» Set task:
Print the data exactly, leaving nothing out.

'''

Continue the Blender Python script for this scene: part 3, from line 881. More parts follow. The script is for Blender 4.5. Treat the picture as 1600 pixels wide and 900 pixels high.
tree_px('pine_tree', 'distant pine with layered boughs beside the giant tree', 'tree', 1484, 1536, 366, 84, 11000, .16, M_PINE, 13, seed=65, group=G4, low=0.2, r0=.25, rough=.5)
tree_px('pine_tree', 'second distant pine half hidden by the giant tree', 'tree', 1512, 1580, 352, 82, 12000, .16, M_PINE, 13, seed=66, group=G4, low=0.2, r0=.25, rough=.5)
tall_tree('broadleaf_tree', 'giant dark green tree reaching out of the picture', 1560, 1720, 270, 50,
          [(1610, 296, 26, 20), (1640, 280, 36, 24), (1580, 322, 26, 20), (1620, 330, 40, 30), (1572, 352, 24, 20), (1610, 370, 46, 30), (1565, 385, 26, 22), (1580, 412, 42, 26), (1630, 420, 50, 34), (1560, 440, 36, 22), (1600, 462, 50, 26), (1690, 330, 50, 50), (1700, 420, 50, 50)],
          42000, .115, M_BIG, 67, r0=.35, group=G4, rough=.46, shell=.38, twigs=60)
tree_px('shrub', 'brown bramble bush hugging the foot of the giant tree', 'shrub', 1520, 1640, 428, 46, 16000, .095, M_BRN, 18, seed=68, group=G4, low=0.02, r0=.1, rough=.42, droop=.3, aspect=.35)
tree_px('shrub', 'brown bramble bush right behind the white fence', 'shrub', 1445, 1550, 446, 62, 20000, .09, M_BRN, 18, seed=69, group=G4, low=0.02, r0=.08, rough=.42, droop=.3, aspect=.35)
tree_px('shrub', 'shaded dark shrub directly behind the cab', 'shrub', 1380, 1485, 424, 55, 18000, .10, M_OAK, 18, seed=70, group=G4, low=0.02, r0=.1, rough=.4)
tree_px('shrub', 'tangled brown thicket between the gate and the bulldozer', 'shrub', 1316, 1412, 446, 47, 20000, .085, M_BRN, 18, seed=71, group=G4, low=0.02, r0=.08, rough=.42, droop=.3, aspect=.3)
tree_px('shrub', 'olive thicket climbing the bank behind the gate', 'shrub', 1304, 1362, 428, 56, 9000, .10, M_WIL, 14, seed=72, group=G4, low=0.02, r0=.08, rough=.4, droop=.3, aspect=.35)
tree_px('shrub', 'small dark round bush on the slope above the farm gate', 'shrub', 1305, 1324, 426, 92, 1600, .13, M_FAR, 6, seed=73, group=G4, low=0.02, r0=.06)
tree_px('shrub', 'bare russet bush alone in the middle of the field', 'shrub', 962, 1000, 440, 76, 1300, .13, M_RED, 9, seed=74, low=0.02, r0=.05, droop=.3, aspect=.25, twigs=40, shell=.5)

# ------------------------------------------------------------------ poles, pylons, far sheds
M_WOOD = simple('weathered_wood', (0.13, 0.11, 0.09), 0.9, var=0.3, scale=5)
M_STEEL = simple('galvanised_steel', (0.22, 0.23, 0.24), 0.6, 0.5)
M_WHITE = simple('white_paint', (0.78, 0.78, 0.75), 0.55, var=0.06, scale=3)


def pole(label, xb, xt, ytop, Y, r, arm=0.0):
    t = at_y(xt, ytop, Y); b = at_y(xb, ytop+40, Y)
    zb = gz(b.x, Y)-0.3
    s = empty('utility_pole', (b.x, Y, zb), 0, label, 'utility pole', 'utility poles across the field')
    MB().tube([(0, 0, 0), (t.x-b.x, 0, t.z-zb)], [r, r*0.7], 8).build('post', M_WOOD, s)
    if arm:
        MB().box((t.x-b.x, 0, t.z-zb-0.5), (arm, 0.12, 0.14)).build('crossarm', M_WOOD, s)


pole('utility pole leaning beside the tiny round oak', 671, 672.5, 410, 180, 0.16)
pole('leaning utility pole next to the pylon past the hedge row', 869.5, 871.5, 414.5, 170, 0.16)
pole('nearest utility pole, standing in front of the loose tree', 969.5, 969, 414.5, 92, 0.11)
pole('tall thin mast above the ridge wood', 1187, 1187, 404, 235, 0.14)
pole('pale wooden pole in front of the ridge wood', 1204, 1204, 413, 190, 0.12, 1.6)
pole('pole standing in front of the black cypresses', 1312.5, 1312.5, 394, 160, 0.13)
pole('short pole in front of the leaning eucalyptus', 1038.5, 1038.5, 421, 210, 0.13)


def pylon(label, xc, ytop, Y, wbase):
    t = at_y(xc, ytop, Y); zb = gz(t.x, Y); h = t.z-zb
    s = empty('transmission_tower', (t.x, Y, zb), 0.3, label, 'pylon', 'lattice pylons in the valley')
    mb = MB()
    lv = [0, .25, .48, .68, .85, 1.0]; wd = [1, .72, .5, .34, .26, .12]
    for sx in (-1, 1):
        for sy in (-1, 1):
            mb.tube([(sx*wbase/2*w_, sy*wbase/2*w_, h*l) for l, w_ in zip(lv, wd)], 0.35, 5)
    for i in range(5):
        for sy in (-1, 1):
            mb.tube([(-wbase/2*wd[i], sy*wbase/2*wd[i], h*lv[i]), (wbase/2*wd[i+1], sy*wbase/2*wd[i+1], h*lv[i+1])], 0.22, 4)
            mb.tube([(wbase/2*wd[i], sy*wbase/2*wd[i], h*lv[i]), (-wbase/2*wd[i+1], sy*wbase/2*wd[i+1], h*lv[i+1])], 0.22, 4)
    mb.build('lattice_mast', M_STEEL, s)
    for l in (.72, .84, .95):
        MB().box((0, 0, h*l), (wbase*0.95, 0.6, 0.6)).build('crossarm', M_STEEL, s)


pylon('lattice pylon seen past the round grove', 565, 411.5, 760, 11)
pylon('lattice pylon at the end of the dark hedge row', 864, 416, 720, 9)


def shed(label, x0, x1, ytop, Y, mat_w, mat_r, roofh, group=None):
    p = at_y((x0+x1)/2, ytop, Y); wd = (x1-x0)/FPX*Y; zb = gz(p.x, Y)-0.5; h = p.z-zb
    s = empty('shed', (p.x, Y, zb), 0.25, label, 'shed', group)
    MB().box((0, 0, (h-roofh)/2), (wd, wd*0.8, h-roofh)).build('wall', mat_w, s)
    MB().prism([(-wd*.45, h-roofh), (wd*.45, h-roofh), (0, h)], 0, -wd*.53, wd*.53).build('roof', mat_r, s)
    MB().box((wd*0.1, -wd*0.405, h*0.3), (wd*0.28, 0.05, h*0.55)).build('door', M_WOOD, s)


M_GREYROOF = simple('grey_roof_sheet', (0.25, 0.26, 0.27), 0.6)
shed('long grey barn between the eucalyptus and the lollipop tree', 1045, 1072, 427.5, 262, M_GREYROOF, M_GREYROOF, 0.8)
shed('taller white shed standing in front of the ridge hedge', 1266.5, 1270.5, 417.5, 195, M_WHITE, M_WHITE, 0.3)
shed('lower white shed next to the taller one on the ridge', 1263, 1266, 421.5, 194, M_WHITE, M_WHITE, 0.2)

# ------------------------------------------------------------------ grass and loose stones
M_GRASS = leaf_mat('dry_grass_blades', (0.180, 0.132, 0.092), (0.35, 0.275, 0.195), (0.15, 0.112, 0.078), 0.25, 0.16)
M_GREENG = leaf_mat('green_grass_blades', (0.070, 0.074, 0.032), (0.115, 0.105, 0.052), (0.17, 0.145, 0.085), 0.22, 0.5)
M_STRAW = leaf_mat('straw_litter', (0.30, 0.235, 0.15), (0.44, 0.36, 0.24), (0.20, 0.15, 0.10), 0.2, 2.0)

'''

» Task response:
Continue the Blender Python script for this scene: part 3, from line 881. More parts follow. The script is for Blender 4.5. Treat the picture as 1600 pixels wide and 900 pixels high.
tree_px('pine_tree', 'distant pine with layered boughs beside the giant tree', 'tree', 1484, 1536, 366, 84, 11000, .16, M_PINE, 13, seed=65, group=G4, low=0.2, r0=.25, rough=.5)
tree_px('pine_tree', 'second distant pine half hidden by the giant tree', 'tree', 1512, 1580, 352, 82, 12000, .16, M_PINE, 13, seed=66, group=G4, low=0.2, r0=.25, rough=.5)
tall_tree('broadleaf_tree', 'giant dark green tree reaching out of the picture', 1560, 1720, 270, 50,
          [(1610, 296, 26, 20), (1640, 280, 36, 24), (1580, 322, 26, 20), (1620, 330, 40, 30), (1572, 352, 24, 20), (1610, 370, 46, 30), (1565, 385, 26, 22), (1580, 412, 42, 26), (1630, 420, 50, 34), (1560, 440, 36, 22), (1600, 462, 50, 26), (1690, 330, 50, 50), (1700, 420, 50, 50)],
          42000, .115, M_BIG, 67, r0=.35, group=G4, rough=.46, shell=.38, twigs=60)
tree_px('shrub', 'brown bramble bush hugging the foot of the giant tree', 'shrub', 1520, 1640, 428, 46, 16000, .095, M_BRN, 18, seed=68, group=G4, low=0.02, r0=.1, rough=.42, droop=.3, aspect=.35)
tree_px('shrub', 'brown bramble bush right behind the white fence', 'shrub', 1445, 1550, 446, 62, 20000, .09, M_BRN, 18, seed=69, group=G4, low=0.02, r0=.08, rough=.42, droop=.3, aspect=.35)
tree_px('shrub', 'shaded dark shrub directly behind the cab', 'shrub', 1380, 1485, 424, 55, 18000, .10, M_OAK, 18, seed=70, group=G4, low=0.02, r0=.1, rough=.4)
tree_px('shrub', 'tangled brown thicket between the gate and the bulldozer', 'shrub', 1316, 1412, 446, 47, 20000, .085, M_BRN, 18, seed=71, group=G4, low=0.02, r0=.08, rough=.42, droop=.3, aspect=.3)
tree_px('shrub', 'olive thicket climbing the bank behind the gate', 'shrub', 1304, 1362, 428, 56, 9000, .10, M_WIL, 14, seed=72, group=G4, low=0.02, r0=.08, rough=.4, droop=.3, aspect=.35)
tree_px('shrub', 'small dark round bush on the slope above the farm gate', 'shrub', 1305, 1324, 426, 92, 1600, .13, M_FAR, 6, seed=73, group=G4, low=0.02, r0=.06)
tree_px('shrub', 'bare russet bush alone in the middle of the field', 'shrub', 962, 1000, 440, 76, 1300, .13, M_RED, 9, seed=74, low=0.02, r0=.05, droop=.3, aspect=.25, twigs=40, shell=.5)

# ------------------------------------------------------------------ poles, pylons, far sheds
M_WOOD = simple('weathered_wood', (0.13, 0.11, 0.09), 0.9, var=0.3, scale=5)
M_STEEL = simple('galvanised_steel', (0.22, 0.23, 0.24), 0.6, 0.5)
M_WHITE = simple('white_paint', (0.78, 0.78, 0.75), 0.55, var=0.06, scale=3)


def pole(label, xb, xt, ytop, Y, r, arm=0.0):
    t = at_y(xt, ytop, Y); b = at_y(xb, ytop+40, Y)
    zb = gz(b.x, Y)-0.3
    s = empty('utility_pole', (b.x, Y, zb), 0, label, 'utility pole', 'utility poles across the field')
    MB().tube([(0, 0, 0), (t.x-b.x, 0, t.z-zb)], [r, r*0.7], 8).build('post', M_WOOD, s)
    if arm:
        MB().box((t.x-b.x, 0, t.z-zb-0.5), (arm, 0.12, 0.14)).build('crossarm', M_WOOD, s)


pole('utility pole leaning beside the tiny round oak', 671, 672.5, 410, 180, 0.16)
pole('leaning utility pole next to the pylon past the hedge row', 869.5, 871.5, 414.5, 170, 0.16)
pole('nearest utility pole, standing in front of the loose tree', 969.5, 969, 414.5, 92, 0.11)
pole('tall thin mast above the ridge wood', 1187, 1187, 404, 235, 0.14)
pole('pale wooden pole in front of the ridge wood', 1204, 1204, 413, 190, 0.12, 1.6)
pole('pole standing in front of the black cypresses', 1312.5, 1312.5, 394, 160, 0.13)
pole('short pole in front of the leaning eucalyptus', 1038.5, 1038.5, 421, 210, 0.13)


def pylon(label, xc, ytop, Y, wbase):
    t = at_y(xc, ytop, Y); zb = gz(t.x, Y); h = t.z-zb
    s = empty('transmission_tower', (t.x, Y, zb), 0.3, label, 'pylon', 'lattice pylons in the valley')
    mb = MB()
    lv = [0, .25, .48, .68, .85, 1.0]; wd = [1, .72, .5, .34, .26, .12]
    for sx in (-1, 1):
        for sy in (-1, 1):
            mb.tube([(sx*wbase/2*w_, sy*wbase/2*w_, h*l) for l, w_ in zip(lv, wd)], 0.35, 5)
    for i in range(5):
        for sy in (-1, 1):
            mb.tube([(-wbase/2*wd[i], sy*wbase/2*wd[i], h*lv[i]), (wbase/2*wd[i+1], sy*wbase/2*wd[i+1], h*lv[i+1])], 0.22, 4)
            mb.tube([(wbase/2*wd[i], sy*wbase/2*wd[i], h*lv[i]), (-wbase/2*wd[i+1], sy*wbase/2*wd[i+1], h*lv[i+1])], 0.22, 4)
    mb.build('lattice_mast', M_STEEL, s)
    for l in (.72, .84, .95):
        MB().box((0, 0, h*l), (wbase*0.95, 0.6, 0.6)).build('crossarm', M_STEEL, s)


pylon('lattice pylon seen past the round grove', 565, 411.5, 760, 11)
pylon('lattice pylon at the end of the dark hedge row', 864, 416, 720, 9)


def shed(label, x0, x1, ytop, Y, mat_w, mat_r, roofh, group=None):
    p = at_y((x0+x1)/2, ytop, Y); wd = (x1-x0)/FPX*Y; zb = gz(p.x, Y)-0.5; h = p.z-zb
    s = empty('shed', (p.x, Y, zb), 0.25, label, 'shed', group)
    MB().box((0, 0, (h-roofh)/2), (wd, wd*0.8, h-roofh)).build('wall', mat_w, s)
    MB().prism([(-wd*.45, h-roofh), (wd*.45, h-roofh), (0, h)], 0, -wd*.53, wd*.53).build('roof', mat_r, s)
    MB().box((wd*0.1, -wd*0.405, h*0.3), (wd*0.28, 0.05, h*0.55)).build('door', M_WOOD, s)


M_GREYROOF = simple('grey_roof_sheet', (0.25, 0.26, 0.27), 0.6)
shed('long grey barn between the eucalyptus and the lollipop tree', 1045, 1072, 427.5, 262, M_GREYROOF, M_GREYROOF, 0.8)
shed('taller white shed standing in front of the ridge hedge', 1266.5, 1270.5, 417.5, 195, M_WHITE, M_WHITE, 0.3)
shed('lower white shed next to the taller one on the ridge', 1263, 1266, 421.5, 194, M_WHITE, M_WHITE, 0.2)

# ------------------------------------------------------------------ grass and loose stones
M_GRASS = leaf_mat('dry_grass_blades', (0.180, 0.132, 0.092), (0.35, 0.275, 0.195), (0.15, 0.112, 0.078), 0.25, 0.16)
M_GREENG = leaf_mat('green_grass_blades', (0.070, 0.074, 0.032), (0.115, 0.105, 0.052), (0.17, 0.145, 0.085), 0.22, 0.5)
M_STRAW = leaf_mat('straw_litter', (0.30, 0.235, 0.15), (0.44, 0.36, 0.24), (0.20, 0.15, 0.10), 0.2, 2.0)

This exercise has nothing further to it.